__Problem to solve__. Please print all of the material below, word for word.

__Data block__.

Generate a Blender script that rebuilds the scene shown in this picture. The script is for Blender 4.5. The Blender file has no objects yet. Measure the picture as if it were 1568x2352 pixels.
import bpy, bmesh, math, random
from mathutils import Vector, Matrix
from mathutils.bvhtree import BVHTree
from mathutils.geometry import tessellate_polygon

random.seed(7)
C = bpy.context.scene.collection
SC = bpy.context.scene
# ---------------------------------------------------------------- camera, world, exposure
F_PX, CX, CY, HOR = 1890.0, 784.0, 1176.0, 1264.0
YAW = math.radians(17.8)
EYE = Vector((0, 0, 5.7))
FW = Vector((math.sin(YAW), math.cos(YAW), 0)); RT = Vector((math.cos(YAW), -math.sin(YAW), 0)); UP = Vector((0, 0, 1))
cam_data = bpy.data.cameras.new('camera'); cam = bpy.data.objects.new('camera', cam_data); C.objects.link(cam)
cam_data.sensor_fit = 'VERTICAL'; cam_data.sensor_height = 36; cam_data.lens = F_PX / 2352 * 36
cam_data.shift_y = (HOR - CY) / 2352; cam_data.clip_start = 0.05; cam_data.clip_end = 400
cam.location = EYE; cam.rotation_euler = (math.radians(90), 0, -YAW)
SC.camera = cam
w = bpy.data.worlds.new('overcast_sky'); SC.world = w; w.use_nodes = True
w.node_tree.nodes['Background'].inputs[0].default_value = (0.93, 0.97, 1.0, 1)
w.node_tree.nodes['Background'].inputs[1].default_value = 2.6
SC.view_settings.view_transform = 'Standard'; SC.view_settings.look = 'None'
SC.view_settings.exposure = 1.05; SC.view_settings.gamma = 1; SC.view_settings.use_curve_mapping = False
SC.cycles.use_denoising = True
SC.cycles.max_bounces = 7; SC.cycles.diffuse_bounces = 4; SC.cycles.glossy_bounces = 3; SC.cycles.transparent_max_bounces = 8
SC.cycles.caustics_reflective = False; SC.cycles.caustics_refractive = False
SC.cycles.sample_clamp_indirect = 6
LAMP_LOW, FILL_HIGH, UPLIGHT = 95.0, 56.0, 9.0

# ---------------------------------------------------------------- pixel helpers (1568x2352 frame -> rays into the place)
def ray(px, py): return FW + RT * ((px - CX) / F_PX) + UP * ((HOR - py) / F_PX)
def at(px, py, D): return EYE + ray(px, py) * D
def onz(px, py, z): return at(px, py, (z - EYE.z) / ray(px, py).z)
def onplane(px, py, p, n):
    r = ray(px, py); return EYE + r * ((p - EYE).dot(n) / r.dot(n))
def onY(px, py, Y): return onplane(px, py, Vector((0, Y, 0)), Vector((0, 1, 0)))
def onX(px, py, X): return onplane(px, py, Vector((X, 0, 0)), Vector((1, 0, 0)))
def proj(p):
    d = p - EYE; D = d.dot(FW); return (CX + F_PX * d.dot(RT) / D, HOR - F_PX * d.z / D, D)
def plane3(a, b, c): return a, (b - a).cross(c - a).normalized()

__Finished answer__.
Generate a Blender script that rebuilds the scene shown in this picture. The script is for Blender 4.5. The Blender file has no objects yet. Measure the picture as if it were 1568x2352 pixels.
import bpy, bmesh, math, random
from mathutils import Vector, Matrix
from mathutils.bvhtree import BVHTree
from mathutils.geometry import tessellate_polygon

random.seed(7)
C = bpy.context.scene.collection
SC = bpy.context.scene
# ---------------------------------------------------------------- camera, world, exposure
F_PX, CX, CY, HOR = 1890.0, 784.0, 1176.0, 1264.0
YAW = math.radians(17.8)
EYE = Vector((0, 0, 5.7))
FW = Vector((math.sin(YAW), math.cos(YAW), 0)); RT = Vector((math.cos(YAW), -math.sin(YAW), 0)); UP = Vector((0, 0, 1))
cam_data = bpy.data.cameras.new('camera'); cam = bpy.data.objects.new('camera', cam_data); C.objects.link(cam)
cam_data.sensor_fit = 'VERTICAL'; cam_data.sensor_height = 36; cam_data.lens = F_PX / 2352 * 36
cam_data.shift_y = (HOR - CY) / 2352; cam_data.clip_start = 0.05; cam_data.clip_end = 400
cam.location = EYE; cam.rotation_euler = (math.radians(90), 0, -YAW)
SC.camera = cam
w = bpy.data.worlds.new('overcast_sky'); SC.world = w; w.use_nodes = True
w.node_tree.nodes['Background'].inputs[0].default_value = (0.93, 0.97, 1.0, 1)
w.node_tree.nodes['Background'].inputs[1].default_value = 2.6
SC.view_settings.view_transform = 'Standard'; SC.view_settings.look = 'None'
SC.view_settings.exposure = 1.05; SC.view_settings.gamma = 1; SC.view_settings.use_curve_mapping = False
SC.cycles.use_denoising = True
SC.cycles.max_bounces = 7; SC.cycles.diffuse_bounces = 4; SC.cycles.glossy_bounces = 3; SC.cycles.transparent_max_bounces = 8
SC.cycles.caustics_reflective = False; SC.cycles.caustics_refractive = False
SC.cycles.sample_clamp_indirect = 6
LAMP_LOW, FILL_HIGH, UPLIGHT = 95.0, 56.0, 9.0

# ---------------------------------------------------------------- pixel helpers (1568x2352 frame -> rays into the place)
def ray(px, py): return FW + RT * ((px - CX) / F_PX) + UP * ((HOR - py) / F_PX)
def at(px, py, D): return EYE + ray(px, py) * D
def onz(px, py, z): return at(px, py, (z - EYE.z) / ray(px, py).z)
def onplane(px, py, p, n):
    r = ray(px, py); return EYE + r * ((p - EYE).dot(n) / r.dot(n))
def onY(px, py, Y): return onplane(px, py, Vector((0, Y, 0)), Vector((0, 1, 0)))
def onX(px, py, X): return onplane(px, py, Vector((X, 0, 0)), Vector((1, 0, 0)))
def proj(p):
    d = p - EYE; D = d.dot(FW); return (CX + F_PX * d.dot(RT) / D, HOR - F_PX * d.z / D, D)
def plane3(a, b, c): return a, (b - a).cross(c - a).normalized()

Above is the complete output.